* _Data provided_:
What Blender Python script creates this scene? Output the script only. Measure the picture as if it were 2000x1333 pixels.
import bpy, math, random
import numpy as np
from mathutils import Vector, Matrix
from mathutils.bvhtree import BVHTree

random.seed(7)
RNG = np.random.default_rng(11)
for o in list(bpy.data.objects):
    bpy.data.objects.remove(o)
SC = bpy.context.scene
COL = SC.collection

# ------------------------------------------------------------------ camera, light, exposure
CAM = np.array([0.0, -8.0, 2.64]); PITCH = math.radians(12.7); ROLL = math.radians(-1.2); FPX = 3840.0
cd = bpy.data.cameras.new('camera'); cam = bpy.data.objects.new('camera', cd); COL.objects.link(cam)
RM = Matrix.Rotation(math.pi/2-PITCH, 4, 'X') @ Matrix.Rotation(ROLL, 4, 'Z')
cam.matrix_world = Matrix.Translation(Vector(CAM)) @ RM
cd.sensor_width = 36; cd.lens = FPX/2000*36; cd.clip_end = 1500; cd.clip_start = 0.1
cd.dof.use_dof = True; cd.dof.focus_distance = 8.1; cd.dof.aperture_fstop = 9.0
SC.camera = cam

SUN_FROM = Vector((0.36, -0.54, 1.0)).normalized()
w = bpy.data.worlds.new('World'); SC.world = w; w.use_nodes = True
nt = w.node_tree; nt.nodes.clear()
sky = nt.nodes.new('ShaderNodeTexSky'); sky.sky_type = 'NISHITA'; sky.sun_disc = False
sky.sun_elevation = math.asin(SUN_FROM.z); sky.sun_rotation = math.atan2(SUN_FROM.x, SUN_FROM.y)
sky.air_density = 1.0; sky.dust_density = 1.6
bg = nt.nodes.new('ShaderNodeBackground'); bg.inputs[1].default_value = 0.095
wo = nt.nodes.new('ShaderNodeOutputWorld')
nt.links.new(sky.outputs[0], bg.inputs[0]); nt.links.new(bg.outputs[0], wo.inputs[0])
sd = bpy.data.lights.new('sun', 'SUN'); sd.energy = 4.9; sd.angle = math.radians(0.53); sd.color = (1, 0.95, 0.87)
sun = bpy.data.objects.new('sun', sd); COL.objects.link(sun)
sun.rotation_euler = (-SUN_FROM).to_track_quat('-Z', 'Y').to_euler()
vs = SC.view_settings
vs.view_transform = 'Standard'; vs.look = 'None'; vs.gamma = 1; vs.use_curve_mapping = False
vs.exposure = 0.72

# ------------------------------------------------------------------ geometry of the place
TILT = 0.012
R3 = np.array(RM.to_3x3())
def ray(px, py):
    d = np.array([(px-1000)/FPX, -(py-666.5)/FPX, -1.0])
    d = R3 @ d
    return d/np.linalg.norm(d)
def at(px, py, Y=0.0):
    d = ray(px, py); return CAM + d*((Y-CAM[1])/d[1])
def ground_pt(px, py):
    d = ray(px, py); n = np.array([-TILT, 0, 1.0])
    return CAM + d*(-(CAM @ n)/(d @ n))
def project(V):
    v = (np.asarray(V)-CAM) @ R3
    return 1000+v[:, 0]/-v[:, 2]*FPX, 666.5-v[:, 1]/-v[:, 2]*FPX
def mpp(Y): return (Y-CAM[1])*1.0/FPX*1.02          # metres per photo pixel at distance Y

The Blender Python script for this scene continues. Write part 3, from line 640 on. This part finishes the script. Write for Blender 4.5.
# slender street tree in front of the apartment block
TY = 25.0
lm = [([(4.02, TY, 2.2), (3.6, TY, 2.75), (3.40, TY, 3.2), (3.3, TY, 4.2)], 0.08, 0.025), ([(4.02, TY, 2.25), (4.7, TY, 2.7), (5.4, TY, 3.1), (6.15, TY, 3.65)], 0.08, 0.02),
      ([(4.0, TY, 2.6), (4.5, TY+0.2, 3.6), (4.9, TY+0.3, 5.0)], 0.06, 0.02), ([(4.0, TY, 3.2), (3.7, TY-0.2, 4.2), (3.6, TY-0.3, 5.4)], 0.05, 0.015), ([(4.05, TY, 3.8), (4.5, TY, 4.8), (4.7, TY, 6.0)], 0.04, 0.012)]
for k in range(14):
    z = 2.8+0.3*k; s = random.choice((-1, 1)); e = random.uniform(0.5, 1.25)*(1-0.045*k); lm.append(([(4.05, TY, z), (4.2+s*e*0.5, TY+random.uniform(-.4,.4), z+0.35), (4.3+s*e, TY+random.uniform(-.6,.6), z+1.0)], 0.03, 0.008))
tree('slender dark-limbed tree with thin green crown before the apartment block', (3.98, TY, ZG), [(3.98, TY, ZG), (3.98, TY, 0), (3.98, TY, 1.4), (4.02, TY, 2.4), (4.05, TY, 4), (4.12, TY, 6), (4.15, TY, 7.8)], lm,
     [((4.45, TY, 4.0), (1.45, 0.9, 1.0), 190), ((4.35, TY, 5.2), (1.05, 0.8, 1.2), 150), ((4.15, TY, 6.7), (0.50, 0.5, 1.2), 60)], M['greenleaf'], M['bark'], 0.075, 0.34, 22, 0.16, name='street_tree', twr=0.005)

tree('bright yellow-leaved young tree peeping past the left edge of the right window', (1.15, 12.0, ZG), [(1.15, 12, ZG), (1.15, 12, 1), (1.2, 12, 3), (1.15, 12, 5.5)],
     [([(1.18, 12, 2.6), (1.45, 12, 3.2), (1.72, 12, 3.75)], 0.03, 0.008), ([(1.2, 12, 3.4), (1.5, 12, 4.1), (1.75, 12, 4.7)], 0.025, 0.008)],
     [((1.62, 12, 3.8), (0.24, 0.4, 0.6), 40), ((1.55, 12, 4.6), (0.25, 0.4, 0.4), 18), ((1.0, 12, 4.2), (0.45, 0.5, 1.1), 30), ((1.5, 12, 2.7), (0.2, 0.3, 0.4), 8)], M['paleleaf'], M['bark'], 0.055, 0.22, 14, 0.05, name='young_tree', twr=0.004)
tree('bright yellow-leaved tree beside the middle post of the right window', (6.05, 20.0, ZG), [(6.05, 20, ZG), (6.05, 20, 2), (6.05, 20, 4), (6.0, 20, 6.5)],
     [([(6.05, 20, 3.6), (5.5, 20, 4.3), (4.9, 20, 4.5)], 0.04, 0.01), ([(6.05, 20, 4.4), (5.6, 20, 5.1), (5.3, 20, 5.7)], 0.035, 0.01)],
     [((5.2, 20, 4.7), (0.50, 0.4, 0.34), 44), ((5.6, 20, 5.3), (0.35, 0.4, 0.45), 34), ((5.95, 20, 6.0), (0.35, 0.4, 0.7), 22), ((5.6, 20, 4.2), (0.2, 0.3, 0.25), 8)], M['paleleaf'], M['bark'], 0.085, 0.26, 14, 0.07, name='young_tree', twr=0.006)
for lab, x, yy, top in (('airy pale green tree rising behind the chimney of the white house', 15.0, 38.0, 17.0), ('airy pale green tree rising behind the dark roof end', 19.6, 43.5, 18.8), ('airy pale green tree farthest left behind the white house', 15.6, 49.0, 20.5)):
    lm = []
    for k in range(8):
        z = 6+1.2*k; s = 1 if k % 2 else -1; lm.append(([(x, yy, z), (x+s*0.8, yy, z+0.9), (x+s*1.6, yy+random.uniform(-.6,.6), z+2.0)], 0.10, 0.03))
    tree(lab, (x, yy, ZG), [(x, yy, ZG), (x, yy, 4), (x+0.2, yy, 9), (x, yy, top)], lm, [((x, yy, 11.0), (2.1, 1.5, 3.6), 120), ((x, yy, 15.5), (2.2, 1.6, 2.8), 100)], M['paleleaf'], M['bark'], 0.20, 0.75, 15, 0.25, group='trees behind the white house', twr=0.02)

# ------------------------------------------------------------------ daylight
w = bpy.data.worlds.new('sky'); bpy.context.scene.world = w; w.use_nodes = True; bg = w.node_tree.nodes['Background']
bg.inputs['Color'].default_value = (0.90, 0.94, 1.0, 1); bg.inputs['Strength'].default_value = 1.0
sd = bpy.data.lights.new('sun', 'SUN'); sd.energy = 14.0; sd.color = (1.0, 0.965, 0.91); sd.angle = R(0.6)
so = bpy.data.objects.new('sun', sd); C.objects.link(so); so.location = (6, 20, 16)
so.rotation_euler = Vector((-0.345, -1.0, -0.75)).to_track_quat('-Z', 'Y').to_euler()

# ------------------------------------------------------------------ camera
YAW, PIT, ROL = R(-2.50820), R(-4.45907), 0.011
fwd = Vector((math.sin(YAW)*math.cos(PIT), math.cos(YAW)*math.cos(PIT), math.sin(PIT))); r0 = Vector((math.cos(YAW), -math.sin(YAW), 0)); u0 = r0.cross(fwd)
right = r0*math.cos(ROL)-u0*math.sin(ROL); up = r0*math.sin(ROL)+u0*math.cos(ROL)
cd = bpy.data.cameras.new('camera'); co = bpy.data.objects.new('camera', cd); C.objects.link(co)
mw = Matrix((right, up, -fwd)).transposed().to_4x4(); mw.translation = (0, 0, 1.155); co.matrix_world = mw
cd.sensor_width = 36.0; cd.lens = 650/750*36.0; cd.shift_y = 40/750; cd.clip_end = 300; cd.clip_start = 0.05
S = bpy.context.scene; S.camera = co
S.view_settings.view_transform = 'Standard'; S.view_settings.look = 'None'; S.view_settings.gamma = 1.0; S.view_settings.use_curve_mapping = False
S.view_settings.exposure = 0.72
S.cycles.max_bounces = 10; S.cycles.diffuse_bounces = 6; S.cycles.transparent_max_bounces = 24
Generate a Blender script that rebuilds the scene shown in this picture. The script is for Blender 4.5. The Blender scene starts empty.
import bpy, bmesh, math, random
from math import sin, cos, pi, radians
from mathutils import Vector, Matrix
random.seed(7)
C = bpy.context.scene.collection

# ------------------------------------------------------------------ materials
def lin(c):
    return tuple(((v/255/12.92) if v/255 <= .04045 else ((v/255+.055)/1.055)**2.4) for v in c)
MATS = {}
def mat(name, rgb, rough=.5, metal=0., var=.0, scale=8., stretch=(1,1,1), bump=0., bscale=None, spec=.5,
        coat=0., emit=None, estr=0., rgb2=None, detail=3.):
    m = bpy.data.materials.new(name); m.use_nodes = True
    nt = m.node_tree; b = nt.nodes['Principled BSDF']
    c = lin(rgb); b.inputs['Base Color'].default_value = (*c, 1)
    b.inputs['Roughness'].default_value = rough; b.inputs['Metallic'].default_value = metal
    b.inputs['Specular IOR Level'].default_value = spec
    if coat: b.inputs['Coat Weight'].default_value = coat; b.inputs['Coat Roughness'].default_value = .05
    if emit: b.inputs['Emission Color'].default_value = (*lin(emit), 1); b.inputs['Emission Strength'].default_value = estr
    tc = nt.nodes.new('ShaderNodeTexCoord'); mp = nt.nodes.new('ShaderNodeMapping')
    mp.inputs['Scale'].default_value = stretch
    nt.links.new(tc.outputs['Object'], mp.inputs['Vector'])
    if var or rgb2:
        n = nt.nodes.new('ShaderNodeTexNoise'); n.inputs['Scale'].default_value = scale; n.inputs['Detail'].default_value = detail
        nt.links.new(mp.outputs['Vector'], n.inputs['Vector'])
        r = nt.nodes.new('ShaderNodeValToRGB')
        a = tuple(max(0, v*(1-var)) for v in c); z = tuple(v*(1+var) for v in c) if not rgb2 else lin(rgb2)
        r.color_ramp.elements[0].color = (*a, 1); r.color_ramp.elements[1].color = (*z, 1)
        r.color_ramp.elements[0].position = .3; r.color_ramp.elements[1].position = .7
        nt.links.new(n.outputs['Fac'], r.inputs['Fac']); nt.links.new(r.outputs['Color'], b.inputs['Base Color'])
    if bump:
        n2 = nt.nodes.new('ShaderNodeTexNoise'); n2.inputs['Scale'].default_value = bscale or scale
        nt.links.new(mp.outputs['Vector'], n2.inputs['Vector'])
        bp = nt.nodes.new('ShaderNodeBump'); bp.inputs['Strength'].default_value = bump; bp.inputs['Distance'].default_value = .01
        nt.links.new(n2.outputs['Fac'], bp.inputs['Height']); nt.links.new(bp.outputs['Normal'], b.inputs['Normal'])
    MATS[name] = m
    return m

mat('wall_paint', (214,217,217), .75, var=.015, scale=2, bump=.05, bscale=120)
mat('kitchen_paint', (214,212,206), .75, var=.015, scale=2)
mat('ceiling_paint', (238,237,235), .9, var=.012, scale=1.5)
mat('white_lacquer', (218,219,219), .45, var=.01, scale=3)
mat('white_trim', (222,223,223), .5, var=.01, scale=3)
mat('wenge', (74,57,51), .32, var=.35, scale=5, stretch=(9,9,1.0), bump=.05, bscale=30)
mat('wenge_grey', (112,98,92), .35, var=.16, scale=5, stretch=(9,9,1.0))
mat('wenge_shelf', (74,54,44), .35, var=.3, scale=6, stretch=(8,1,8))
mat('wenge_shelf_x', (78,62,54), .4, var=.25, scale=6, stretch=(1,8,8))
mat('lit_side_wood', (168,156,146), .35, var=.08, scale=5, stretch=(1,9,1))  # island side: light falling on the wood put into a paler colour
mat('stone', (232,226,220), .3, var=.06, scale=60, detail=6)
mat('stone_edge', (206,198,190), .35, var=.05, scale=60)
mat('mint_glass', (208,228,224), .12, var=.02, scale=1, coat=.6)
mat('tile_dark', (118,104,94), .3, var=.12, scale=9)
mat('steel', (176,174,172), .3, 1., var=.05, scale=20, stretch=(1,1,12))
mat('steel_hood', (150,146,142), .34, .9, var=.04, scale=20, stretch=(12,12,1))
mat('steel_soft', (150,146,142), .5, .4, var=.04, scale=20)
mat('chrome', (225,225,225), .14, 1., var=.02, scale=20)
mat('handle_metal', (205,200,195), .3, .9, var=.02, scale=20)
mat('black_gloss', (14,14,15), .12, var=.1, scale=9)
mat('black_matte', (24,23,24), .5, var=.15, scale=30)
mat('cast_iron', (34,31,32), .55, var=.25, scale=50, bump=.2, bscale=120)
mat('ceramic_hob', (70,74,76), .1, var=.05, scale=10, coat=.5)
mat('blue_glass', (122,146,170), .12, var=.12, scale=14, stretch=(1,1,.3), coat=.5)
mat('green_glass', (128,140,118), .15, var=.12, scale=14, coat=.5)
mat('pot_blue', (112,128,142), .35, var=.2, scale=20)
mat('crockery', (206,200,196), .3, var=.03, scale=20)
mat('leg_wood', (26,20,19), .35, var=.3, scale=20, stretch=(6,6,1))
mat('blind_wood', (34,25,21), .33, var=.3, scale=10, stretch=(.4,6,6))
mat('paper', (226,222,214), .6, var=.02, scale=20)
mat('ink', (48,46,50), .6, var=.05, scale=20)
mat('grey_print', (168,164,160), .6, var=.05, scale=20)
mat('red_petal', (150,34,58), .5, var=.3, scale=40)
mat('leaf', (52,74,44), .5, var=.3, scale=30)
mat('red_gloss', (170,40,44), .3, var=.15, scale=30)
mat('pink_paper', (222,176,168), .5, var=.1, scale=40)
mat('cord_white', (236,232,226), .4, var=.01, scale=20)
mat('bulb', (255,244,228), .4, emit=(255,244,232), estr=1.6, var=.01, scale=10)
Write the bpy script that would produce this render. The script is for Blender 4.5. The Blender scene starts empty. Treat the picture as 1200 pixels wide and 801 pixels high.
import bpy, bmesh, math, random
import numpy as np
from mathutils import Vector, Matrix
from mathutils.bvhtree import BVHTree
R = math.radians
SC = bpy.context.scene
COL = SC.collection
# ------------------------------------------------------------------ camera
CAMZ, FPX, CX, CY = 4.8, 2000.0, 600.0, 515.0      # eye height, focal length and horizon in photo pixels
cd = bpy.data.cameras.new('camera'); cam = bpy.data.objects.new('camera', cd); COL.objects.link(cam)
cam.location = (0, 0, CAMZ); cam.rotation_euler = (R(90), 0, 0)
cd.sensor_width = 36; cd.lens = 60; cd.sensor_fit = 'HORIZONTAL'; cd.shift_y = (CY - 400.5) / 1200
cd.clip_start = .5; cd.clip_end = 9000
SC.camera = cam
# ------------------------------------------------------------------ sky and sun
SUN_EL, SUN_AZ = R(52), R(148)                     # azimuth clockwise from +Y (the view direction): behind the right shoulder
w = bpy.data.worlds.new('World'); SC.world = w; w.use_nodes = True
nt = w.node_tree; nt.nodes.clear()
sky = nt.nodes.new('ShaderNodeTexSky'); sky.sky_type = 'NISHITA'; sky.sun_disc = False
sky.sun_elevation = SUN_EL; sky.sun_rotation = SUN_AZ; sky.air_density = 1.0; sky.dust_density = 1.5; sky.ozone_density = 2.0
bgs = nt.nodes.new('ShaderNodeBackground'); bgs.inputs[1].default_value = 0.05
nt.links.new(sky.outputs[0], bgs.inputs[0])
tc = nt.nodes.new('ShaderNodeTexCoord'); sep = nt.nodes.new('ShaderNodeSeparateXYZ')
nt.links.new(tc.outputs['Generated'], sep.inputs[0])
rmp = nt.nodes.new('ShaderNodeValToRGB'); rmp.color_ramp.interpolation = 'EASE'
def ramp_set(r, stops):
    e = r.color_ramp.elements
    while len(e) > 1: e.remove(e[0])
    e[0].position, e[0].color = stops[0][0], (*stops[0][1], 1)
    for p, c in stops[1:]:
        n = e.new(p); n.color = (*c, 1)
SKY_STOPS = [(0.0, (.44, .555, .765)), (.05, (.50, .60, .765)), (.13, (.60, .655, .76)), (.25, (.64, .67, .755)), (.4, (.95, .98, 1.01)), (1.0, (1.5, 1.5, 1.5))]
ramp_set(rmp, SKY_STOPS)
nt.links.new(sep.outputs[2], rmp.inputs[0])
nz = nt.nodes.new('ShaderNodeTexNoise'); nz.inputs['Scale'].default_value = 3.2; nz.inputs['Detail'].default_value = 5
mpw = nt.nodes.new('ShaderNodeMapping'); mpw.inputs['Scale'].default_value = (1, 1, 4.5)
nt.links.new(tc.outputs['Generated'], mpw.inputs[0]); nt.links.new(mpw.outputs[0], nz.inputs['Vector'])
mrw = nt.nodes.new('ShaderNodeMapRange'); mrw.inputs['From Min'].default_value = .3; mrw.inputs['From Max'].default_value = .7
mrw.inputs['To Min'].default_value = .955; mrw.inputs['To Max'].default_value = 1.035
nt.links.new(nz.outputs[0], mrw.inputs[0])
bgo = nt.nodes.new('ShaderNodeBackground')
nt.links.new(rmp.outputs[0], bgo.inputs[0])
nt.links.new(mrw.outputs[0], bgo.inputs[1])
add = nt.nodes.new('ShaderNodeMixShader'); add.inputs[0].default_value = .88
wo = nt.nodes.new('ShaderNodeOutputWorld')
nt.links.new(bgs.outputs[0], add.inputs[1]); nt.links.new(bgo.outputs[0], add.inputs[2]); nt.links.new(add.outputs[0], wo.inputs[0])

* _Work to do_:
Give the number of lines in the listing above that contain "Write", and nothing else.

* _Output of the task_:
2